From a survey of the web, it seems that different languages do use versions of the ‘foot’ measurement to describe organ registers, but the Prime mark was not always used. e.g.:
- Fuß in German. Prime U+2032 ⟨′⟩ is used on this page. But in this example from 1750, a period (or something similar) follows the register number. According to the present state of de.wikipedia the Prime mark is also used in German for a minute of arc — though I’m not clear whether this is a traditional or modern usage — and to signify either the English or French foot unit. What, not Fuß? The page on Fuß is rather clearer, and even has a section on feet in organ building, though it doesn’t address the question of the origin of the use of Prime. Still, this all confirms that, in this respect, the Vermona Synth’s labelling is in line with modern German convention, rather than aimed at a hypothetical Anglophone market, which is what I was wondering.
- Pied in French. (Straight single quote U+27 ⟨'⟩ used on this page, though other sites use Prime.) Here ‘fond’ also appears to be used rather than pied — or does that translate to ‘register’? But I haven’t found a close-up image of a pre-metric French-made stop or other example of traditional abbreviation. Nevertheless, the Prime symbols are used in French convention for minutes and seconds of arc. This could be taken to imply that usage for other unit systems was conventional once. There is a brief mention in the ‘pied’ article on fr.wikipedia of a ‘pied acoustique’ of 324mm used in organ building.
- Pied in Italian. (U+27 used on this page.) No pre-metric Italian stop images found either.
- Voet in Dutch (abbreviated as Vt. or V). ellykooiman.com has a superb collection of images of organs and their stops, showing Vt. as an abbreviation as early as 1521. It looks as though pipe organs do not use Prime as an abbreviation in the Netherlands.
- Stopa in Polish. Stopa is the the Polish word for foot, curiously reminiscent of the English term for the control knob for a register. (Coincidence? Well, stop in English is related to stomp or stub . . . so not in all ways. But I don’t think this is where organ stops got their name.) The pl.wikipedia page uses U+27 as an abbreviation.

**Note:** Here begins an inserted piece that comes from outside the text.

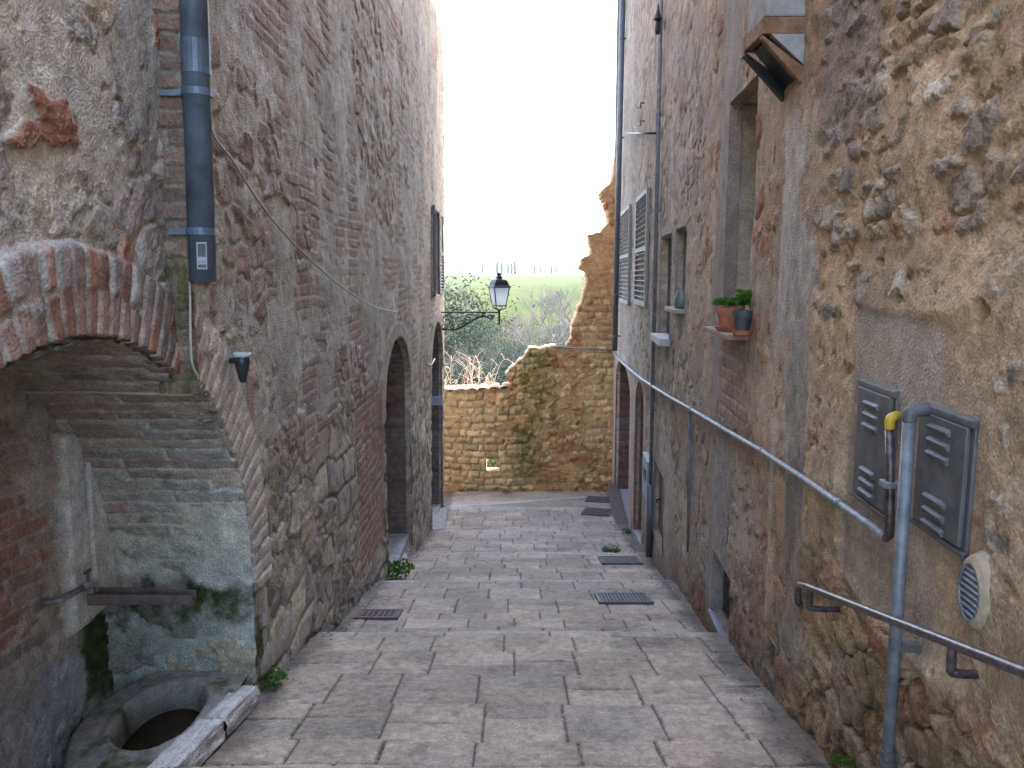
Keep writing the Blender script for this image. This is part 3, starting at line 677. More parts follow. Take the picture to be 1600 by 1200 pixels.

- Since the question about feet is also implied on the Polivoks, let’s see . . . The pre-metric Russian units apparently were standardised against the English Foot in around 1700, and one of them was in fact the foot (фут, though the Russian word for foot is под). ru.wikipedia’s page on organs seems to confirm that a foot-related measure, футовые, is also used in Russian for the registers and perhaps for pipes. There are no Primes on this page (though there is one lone U+27 which might just be an accidental remnant of a copy-paste). So what to make of that? Not sure. If the prime marks on actual synths are pronounced фут it would at least be more contextually consistent than in German, perhaps.
These actual measurements were not identical, even within language zones, which complicates matters for tuning . . . though apparently tuning just was complicated, back when pipe organs were bleeding-edge tech.
Meanwhile, this page states: The foot used in organ building is 32,43 centimeters long.
It’s not clear whether this is a traditional or modern unit, (though it’s almost but not quite the French pied du roi). However, a C of 1311mm wavelength translates as 4·043 of these feet, or about 4′½″ assuming 12 inches to the foot. Which is probably within the range of pitch variation to be expected from other aspects of pipe construction and playing conditions. (And it makes more sense than the English foot, which at 304·8mm is nearer a C♯.)
In any case, I have found no reference to a metric organ register. Opportunity for someone. Or you could just use frequency.
To clarify that: Over and above language questions, it strikes me as odd that synths generally use pipe-organ register labels for octave transposition controls. They derive not from actual wavelengths but from reference lengths for groups of pipes, and as it turns out, these lengths are expressed in a specialist measurement unit. So in a sense it is odd that synths have inherited this terminology — although as pipe organs were the (freaking-awesome high-tech) synthesisers of the latter Middle Ages to 20th Century, it may not be inappropriate. (Right, they still are freaking awesome high tech, just a different kind of high, and rather out of most people’s reach, which is another kind of high.)
You could equally well label the controls according to metric wavelengths — but the wavelengths present in the circuits are not those you want the speakers to produce. Or metric pipe lengths — 1037/519/259/130/65cm rather than 32′/16′/8′/4′/2′.
Or you could use frequency, which is the consistent phenomenon under control. But that would presumably mean labels like 16–523Hz/33–1047Hz/65–2093Hz/131–4186Hz/262–8372Hz, which is why we don’t do it.
Or, as on some synths, e.g. Rolands, you could just have a transpose up/down switch and don’t sweat the detail. Assuming you’re building a transposing rather than a multi-octave and potentially additive synth like the Vermona.
Oh, and, yes, the Prime marks were used in the written forms of many European languages at least by the end of the Nineteenth Century to represent minutes and seconds of arc, or of time, and some other units; but I haven’t found a complete history of their use.